Hours after Pearlstein’s puff piece ran, Texas federal judge Kenneth Hoyt dismissed the FTC’s case against Welsh Carson and allowed the antitrust case against U.S. Anesthesia Partners to continue. 

Hoyt found that “receiving profits from an entity that may be violating antitrust laws is not an ongoing antitrust violation.” Hoyt also noted that Welsh Carson only held two out of U.S. Anesthesia’s fourteen board seats, debunking the FTC’s allegations that Welsh Carson masterminded a monopolization scheme. The FTC’s goal in bringing the case was to increase private equity’s legal liability over their portfolio companies, chilling investment across the board and damaging one of Biden’s top political targets. 

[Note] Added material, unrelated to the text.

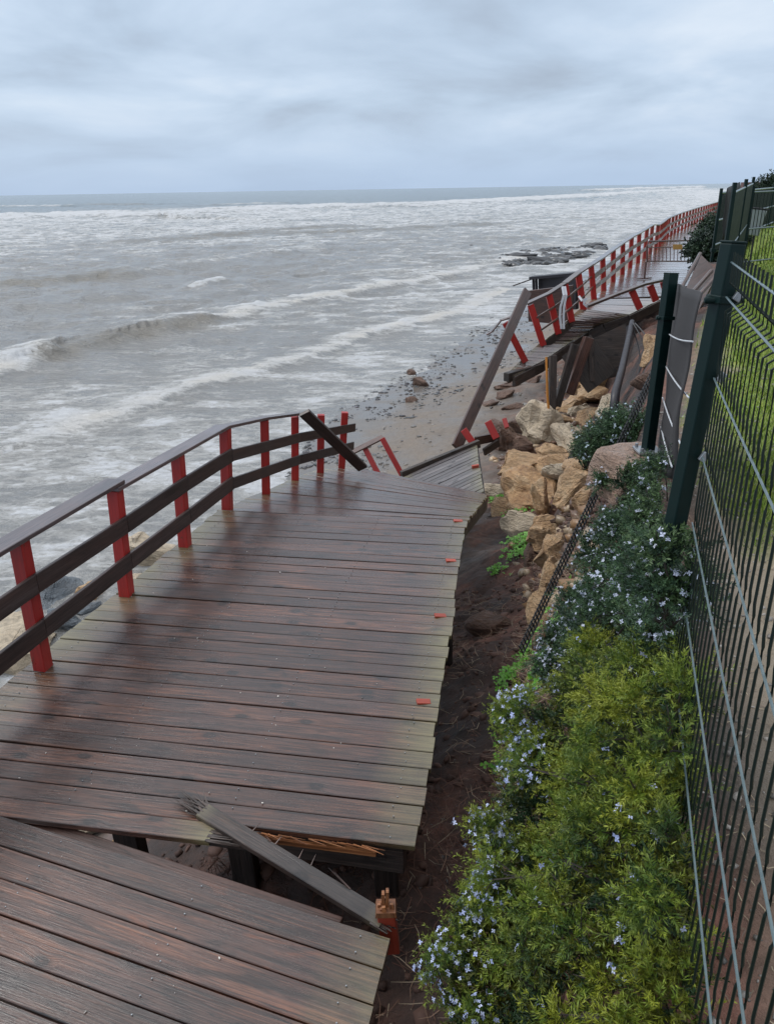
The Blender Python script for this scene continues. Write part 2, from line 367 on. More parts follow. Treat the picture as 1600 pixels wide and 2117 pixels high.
# ---------------------------------------------------------------- terrain
SEA = -3.0
sec = [  # Y, then (X, z) for: waterline, beach, bank foot, bank mid, bank top, garden
 (-3,  [(-7.5, -3.06), (-4.0, -2.0), (-1.6, -.60), (-1.1, .3), (-.70, 1.45), (.4, 1.70)]),
 (1,   [(-6.4, -3.06), (-3.2, -2.0), (-.15, -.55), (.17, .2), (.48, 1.45), (1.6, 1.70)]),
 (2.5, [(-5.9, -3.06), (-2.9, -2.1), (.38, -.60), (.62, .2), (.98, 1.45), (2.0, 1.70)]),
 (5,   [(-5.2, -3.06), (-2.7, -2.4), (.92, -.85), (1.25, .1), (1.72, 1.50), (2.8, 1.74)]),
 (7,   [(-4.6, -3.06), (-2.0, -2.5), (1.45, -1.1), (1.95, .0), (2.5, 1.50), (3.6, 1.80)]),
 (9,   [(-4.1, -3.06), (-1.2, -2.6), (1.9, -1.45), (2.6, -.2), (3.4, 1.60), (4.5, 1.85)]),
 (13,  [(-3.9, -3.08), (-2.2, -2.9), (3.0, -1.9), (4.0, -.5), (5.2, 1.65), (6.5, 1.90)]),
 (16,  [(-3.5, -3.08), (-1.3, -2.93), (4.1, -2.1), (5.1, -.5), (6.4, 1.70), (7.8, 1.92)]),
 (20,  [(-3.3, -3.08), (-.6, -2.93), (5.9, -2.3), (6.5, -.4), (8.2, .3), (9.6, 1.95)]),
 (23,  [(-3.1, -3.08), (.7, -2.93), (6.2, -2.4), (7.0, -.1), (8.8, .2), (10.4, 2.0)]),
 (30,  [(-1.4, -3.08), (5.0, -2.93), (8.6, -2.4), (9.5, .05), (11.6, .35), (13.2, 2.0)]),
 (51,  [(6.6, -3.08), (12.6, -2.93), (16.6, -2.3), (17.6, .05), (20.2, .4), (22, 2.1)]),
 (83,  [(22.3, -3.08), (27, -2.93), (31.5, -2.2), (32.6, .05), (36, .4), (38, 2.2)]),
 (160, [(62, -3.06), (66, -2.8), (69, -2.2), (71, .05), (75, .5), (78, 2.3)]),
 (420, [(200, -3.06), (205, -2.8), (209, -2.2), (212, .05), (218, .6), (222, 2.4)]),
 (4000, [(2300, -3.06), (2306, -2.8), (2312, -2.0), (2316, .2), (2325, 1), (2335, 2.5)]),
]
SY = np.array([s[0] for s in sec], float)
SX = np.array([[p[0] for p in s[1]] for s in sec]); SZ = np.array([[p[1] for p in s[1]] for s in sec])
def kx(Y): return np.stack([np.interp(Y, SY, SX[:, k]) for k in range(6)], -1)
def kz(Y): return np.stack([np.interp(Y, SY, SZ[:, k]) for k in range(6)], -1)
def height(X, Y, detail=True):
    X = np.atleast_1d(np.asarray(X, float)); Y = np.atleast_1d(np.asarray(Y, float))
    xs = kx(Y); zs = kz(Y)
    xs = np.concatenate([xs[..., :1]-60, xs, xs[..., -1:]+400], -1); zs = np.concatenate([zs[..., :1]-2.4, zs, zs[..., -1:]+.5], -1)
    out = np.empty_like(X); u = np.empty_like(X)
    for k in range(xs.shape[-1]-1):
        a = xs[..., k]; b = xs[..., k+1]; m = (X >= a) & (X <= b) if k else (X <= b)
        t = np.clip((X-a)/(b-a), 0, 1)
        out = np.where(m, zs[..., k]+(zs[..., k+1]-zs[..., k])*t, out); u = np.where(m, k+t, u)
    u = np.where(X > xs[..., -1], xs.shape[-1]-1, u); out = np.where(X > xs[..., -1], zs[..., -1], out)
    if detail:
        bank = np.clip(1-np.abs(u-3.8)/1.7, 0, 1)*(1-.5*np.clip((u-4.2)/.5, 0, 1)); beach = np.clip((u-1.75)/.5, 0, 1)*np.clip((3.2-u)/1.2, 0, 1)*.8+.12
        near = np.clip(1-(Y-30)/40, 0, 1)
        out = out+near*(bank*(fbm(X*1.1, Y*1.1, 5, 3)*.75+fbm(X*2.7, Y*2.7, 4, 43)*.32+np.abs(fbm(X*4, Y*4, 4, 9))*.34+fbm(X*14, Y*14, 3, 19)*.05)+beach*fbm(X*.5, Y*.5, 5, 21)*.16+np.clip(u-5.5, 0, 1)*fbm(X*.6, Y*.6, 4, 31)*.10)
    out = out+.75*np.exp(-(((X+.65)/.75)**2+((Y-3.75)/.6)**2))*(1+fbm(X*4, Y*4, 4, 61)*.8)
    return out, u
def hz(x, y): return float(height(x, y)[0][0])
def hit(px, py, lift=0.0, y0=1.0, y1=140):
    X, Y, Z = ray(px, py); ys = y0*(y1/y0)**np.linspace(0, 1, 1400); xs = X/Y*ys; zs = CZ+Z/Y*ys
    h = height(xs, ys)[0]+lift; i = np.argmax(zs < h)
    return Vector((xs[i], ys[i], h[i]-lift if lift == 0 else h[i]))
# mesh
ys = np.concatenate([np.linspace(-3, 14, 560), np.linspace(14, 45, 160)[1:], 45*(4000/45)**np.linspace(0, 1, 60)[1:]])
ks = np.concatenate([np.linspace(0, 1, 8)[:-1], np.linspace(1, 2, 26)[:-1], np.linspace(2, 3, 80)[:-1], np.linspace(3, 4, 50)[:-1], np.linspace(4, 5, 34)[:-1], np.linspace(5, 6, 26)[:-1], 6+np.linspace(0, 1, 30)**2.6])
KX = kx(ys); KX = np.concatenate([KX[:, :1]-60, KX, KX[:, -1:]+400], 1)
gx = np.stack([np.interp(ks, np.arange(8), KX[i]) for i in range(len(ys))]); gy = np.repeat(ys[:, None], len(ks), 1)
gz, gu = height(gx.ravel(), gy.ravel()); V = np.stack([gx.ravel(), gy.ravel(), gz], -1)
def gridf(a, b):
    i = np.arange(a-1)[:, None]*b+np.arange(b-1)[None]; i = i.ravel(); return np.stack([i, i+1, i+b+1, i+b], -1)
mst = 1.7+.75*np.clip((V[:, 1]-7)/3, 0, 1)
mud = np.clip((gu-mst+fbm(V[:, 0]*2, V[:, 1]*2, 4, 12)*.4)/.4, 0, 1)*np.clip((5.55-gu)/.35, 0, 1)
lawnw = np.clip((gu-5.4+fbm(V[:, 0]*2, V[:, 1]*2, 4, 5)*.9)/.25, 0, 1)*np.clip((V[:, 1]-2.9+fbm(V[:, 0]*1.5, V[:, 1]*1.5, 4, 6)*2)/1.0, 0, 1)
lawnw = np.maximum(lawnw, np.clip((V[:, 1]-7)/2, 0, 1)*np.clip((gu-5.2)/.3, 0, 1))
wetn = np.clip((2.12-gu+fbm(V[:, 0]*.5, V[:, 1]*.5, 4, 13)*.5)/.25, 0, 1)
m, t, p = mat('beach sand, bank soil and lawn')
tcn = N(t, 'ShaderNodeTexCoord'); P = tcn.outputs['Object']
mu = attr(t, 'mud').outputs['Fac']; la = attr(t, 'lawn').outputs['Fac']; we = attr(t, 'wet').outputs['Fac']
s1 = noise(t, P, .9, 8, .6); s2 = noise(t, P, 9, 8, .65); s3 = noise(t, P, 60, 4, .7)
sand = mixc(t, s1, (.11, .09, .074), (.235, .19, .15)); sand = mixc(t, .5, sand, rampn(t, s2, [(.3, g3(.6)), (.7, g3(1.25))]), 'MULTIPLY')
sand = mixc(t, mathn(t, 'MULTIPLY', we, .5), sand, (.10, .10, .10))
vo = N(t, 'ShaderNodeTexVoronoi', inp={'Scale': 34.0}); t.links.new(P, vo.inputs['Vector'])
soil = rampn(t, s1, [(.38, (.022, .014, .012)), (.50, (.062, .034, .026)), (.64, (.19, .09, .065))])
soil = mixc(t, .7, soil, rampn(t, s2, [(.32, g3(.4)), (.55, g3(1.)), (.72, g3(1.6))]), 'MULTIPLY')
soil = mixc(t, rampn(t, s3, [(.66, g3(0)), (.74, g3(.5))]), soil, (.19, .15, .12))
gard = mixc(t, s2, (.12, .09, .06), (.30, .25, .18))
gard = mixc(t, rampn(t, vo.outputs['Distance'], [(.1, g3(.6)), (.25, g3(0))]), gard, mixc(t, s3, (.12, .10, .085), (.34, .30, .26)))
gn = attr(t, 'gard').outputs['Fac']
lawnc = rampn(t, mathn(t, 'ADD', mathn(t, 'MULTIPLY', s1, .5), mathn(t, 'MULTIPLY', s2, .5)), [(.35, (.10, .14, .02)), (.5, (.17, .24, .035)), (.65, (.26, .28, .06))])
c = mixc(t, mu, sand, soil); c = mixc(t, gn, c, gard); c = mixc(t, la, c, lawnc)
t.links.new(c, p.inputs['Base Color'])
ro = mathn(t, 'SUBTRACT', mrange(t, s1, .4, .6, .34, .72), mathn(t, 'MULTIPLY', we, .35), clamp=True)
ro = mathn(t, 'ADD', ro, mathn(t, 'MULTIPLY', mathn(t, 'MAXIMUM', mu, mathn(t, 'MAXIMUM', gn, la)), .25), clamp=True)
t.links.new(mathn(t, 'MAXIMUM', ro, .08), p.inputs['Roughness'])
hh = mathn(t, 'ADD', mathn(t, 'MULTIPLY', s2, .8), mathn(t, 'MULTIPLY', s3, .3)); bn = bump(t, hh, p, .5, .05)
t.links.new(mathn(t, 'SUBTRACT', .65, mathn(t, 'MULTIPLY', we, .6)), bn.inputs[0])
gardw = np.clip((gu-5.2)/.3, 0, 1)
g = npmesh('ground', V, gridf(len(ys), len(ks)), m, {'mud': ('FLOAT', mud), 'lawn': ('FLOAT', lawnw), 'wet': ('FLOAT', wetn), 'gard': ('FLOAT', gardw)}, smooth=True)
tag(g, kind='structure')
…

Per Axios, “The Biden administration took a big swing against private equity. And it missed.” As of this writing, Pearlstein has not updated his piece to indicate that the FTC lost its case. 

Being an apologist for Khan and her agenda means never having to say you’re sorry. The Wall Street Journal Editorial Board put it best: “Ms. Khan keeps losing cases because she ignores the consumer welfare standard and other bedrock antitrust principles. Yet she trumpets legal defeats as victories and keeps grinning like she’s winning.”

The FTC needs to quit operating beyond its remit. If Chair Khan continues on this path, her legacy will be best known for weaponizing FTC and arbitrarily targeting firms she finds distasteful and make for an easy political target.